Protoball: Your book A Game of Inches, now available in an indexed, 625-page single-volume edition, instantly became the first place to go for facts about early base ball events and for many, many base ball “firsts.” What led you to undertake such a difficult task . . . and did you know what you were getting into when you launched into it?

Peter Morris: A Game of Inches really came out of the contributions I made to Paul Dickson’s Baseball Dictionary. I’ve always been fascinated by baseball’s rich language, so it was a lot of fun for me to try to track down the origins of many specific phrases. But in the process, it often became evident that a term only came into use when the thing itself did. Soon the project took on a life of its own.

Protoball: You undertook to maintain a website in conjunction with A Game of Inches, which was a way to keep the work current with new finds. What do you see as the lessons of that online experience?

Peter Morris: For me, online stuff was mostly headaches, so I’ve retreated.

Protoball: Do you have a favorite author, or work, that seems to be underappreciated among current researchers?

Peter Morris: It seems to me that Bill Ryczek is undervalued within the baseball research community as a whole, though I think specialists appreciate his work. One book that is unfairly neglected by nineteenth-century specialists is Stephen Fox’s Big Leagues: Professional Baseball, Football, and Basketball in National Memory (U Nebraska, 1998).
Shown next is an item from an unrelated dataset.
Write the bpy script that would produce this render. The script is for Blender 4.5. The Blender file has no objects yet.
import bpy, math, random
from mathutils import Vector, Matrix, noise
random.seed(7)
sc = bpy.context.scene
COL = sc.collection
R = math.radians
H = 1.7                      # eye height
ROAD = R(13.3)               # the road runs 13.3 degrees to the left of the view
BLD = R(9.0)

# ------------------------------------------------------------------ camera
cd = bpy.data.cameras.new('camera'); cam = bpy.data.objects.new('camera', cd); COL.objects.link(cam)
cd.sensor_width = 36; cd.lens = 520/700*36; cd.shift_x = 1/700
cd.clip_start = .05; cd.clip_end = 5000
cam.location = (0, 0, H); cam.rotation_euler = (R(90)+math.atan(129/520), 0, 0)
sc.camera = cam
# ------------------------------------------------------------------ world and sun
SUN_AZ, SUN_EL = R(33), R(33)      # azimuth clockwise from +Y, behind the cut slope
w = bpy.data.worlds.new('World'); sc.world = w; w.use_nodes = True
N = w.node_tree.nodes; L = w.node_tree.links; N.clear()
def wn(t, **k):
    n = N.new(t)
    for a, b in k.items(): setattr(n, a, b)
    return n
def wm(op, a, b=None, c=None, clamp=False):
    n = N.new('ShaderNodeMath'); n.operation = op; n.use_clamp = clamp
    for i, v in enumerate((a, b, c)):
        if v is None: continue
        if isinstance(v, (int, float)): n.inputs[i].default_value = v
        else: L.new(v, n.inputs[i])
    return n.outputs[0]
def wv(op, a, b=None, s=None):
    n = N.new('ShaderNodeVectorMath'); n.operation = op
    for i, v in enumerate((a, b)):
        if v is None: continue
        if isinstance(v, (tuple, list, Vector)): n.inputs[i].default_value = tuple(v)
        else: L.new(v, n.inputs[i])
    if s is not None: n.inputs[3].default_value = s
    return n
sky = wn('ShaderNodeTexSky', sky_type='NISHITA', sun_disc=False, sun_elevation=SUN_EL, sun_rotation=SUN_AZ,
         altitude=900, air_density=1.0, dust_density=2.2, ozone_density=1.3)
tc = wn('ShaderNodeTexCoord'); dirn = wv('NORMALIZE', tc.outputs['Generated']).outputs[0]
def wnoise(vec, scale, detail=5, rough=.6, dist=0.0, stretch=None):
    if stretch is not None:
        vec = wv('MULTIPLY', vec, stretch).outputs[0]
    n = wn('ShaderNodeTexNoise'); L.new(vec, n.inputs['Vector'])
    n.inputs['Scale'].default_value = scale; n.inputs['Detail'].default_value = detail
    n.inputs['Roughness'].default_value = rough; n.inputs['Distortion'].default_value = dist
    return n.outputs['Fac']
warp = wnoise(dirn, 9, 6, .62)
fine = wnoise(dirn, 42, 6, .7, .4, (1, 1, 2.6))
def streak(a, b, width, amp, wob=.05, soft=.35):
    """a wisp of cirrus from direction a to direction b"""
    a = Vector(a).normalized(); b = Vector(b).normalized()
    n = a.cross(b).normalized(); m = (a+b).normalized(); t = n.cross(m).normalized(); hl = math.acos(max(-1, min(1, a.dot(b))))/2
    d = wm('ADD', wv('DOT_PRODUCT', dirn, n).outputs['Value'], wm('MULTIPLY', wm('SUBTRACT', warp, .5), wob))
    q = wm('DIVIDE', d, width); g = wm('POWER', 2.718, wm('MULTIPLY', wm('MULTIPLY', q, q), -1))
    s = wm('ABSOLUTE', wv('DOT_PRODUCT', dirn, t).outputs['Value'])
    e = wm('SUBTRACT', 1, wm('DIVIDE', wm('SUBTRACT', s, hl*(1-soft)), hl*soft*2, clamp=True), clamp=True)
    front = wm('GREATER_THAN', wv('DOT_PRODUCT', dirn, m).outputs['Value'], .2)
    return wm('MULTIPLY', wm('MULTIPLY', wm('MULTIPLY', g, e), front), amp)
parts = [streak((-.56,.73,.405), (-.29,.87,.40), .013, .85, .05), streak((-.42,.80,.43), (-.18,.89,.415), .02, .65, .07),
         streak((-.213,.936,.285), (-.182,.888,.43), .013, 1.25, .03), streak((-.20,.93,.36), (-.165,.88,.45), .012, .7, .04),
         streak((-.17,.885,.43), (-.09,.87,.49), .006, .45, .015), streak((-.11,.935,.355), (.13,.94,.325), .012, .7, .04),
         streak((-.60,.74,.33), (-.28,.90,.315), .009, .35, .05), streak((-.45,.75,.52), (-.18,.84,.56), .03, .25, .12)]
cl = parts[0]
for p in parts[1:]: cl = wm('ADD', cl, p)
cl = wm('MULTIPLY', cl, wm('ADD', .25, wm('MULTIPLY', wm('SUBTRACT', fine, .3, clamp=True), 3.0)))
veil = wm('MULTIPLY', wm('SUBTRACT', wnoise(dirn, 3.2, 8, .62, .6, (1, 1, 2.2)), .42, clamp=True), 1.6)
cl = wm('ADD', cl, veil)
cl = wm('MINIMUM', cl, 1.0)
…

Protoball: One of our favorite books is your “Baseball Fever,” which details the rise of the modern game in Michigan. Based on your research experience with that project, do you think it is feasible and advisable that similar books might be written about most other states?

Peter Morris: I would certainly hope so, but such a project entails a lot of work and has few financial rewards, so I have my doubts that anyone else will undertake something that ambitious.

Protoball: Did your experience in editing the Pioneer Project books (Baseball Pioneers, McFarland) change the way you think of the base ball club of the 1850s and 1860s, and how the game spread in that era?

Peter Morris: Very much so. For example, I’d always believed that college students played a greater role than is generally recognized, but the pioneer project really underscored that for me. It may take some time for all of the new information to be digested, but I believe that this project has accomplished a lot of the basic spadework that had not yet been done when the first wave of academic books came out. My hope is that both academics and non-academics will take the opportunity to look at the era in new ways. Protoball: Are you actively involved in base ball research now? Do you see any future projects coming along? Peter Morris: Very much so. I have a new book out from McFarland that tells the story of my searches for “missing” nineteenth-century major leaguers called Cracking Baseball’s Cold Cases. I’m also in the midst of a major project on how baseball became the national pastime. The challenge is going to be finding an appropriate publisher.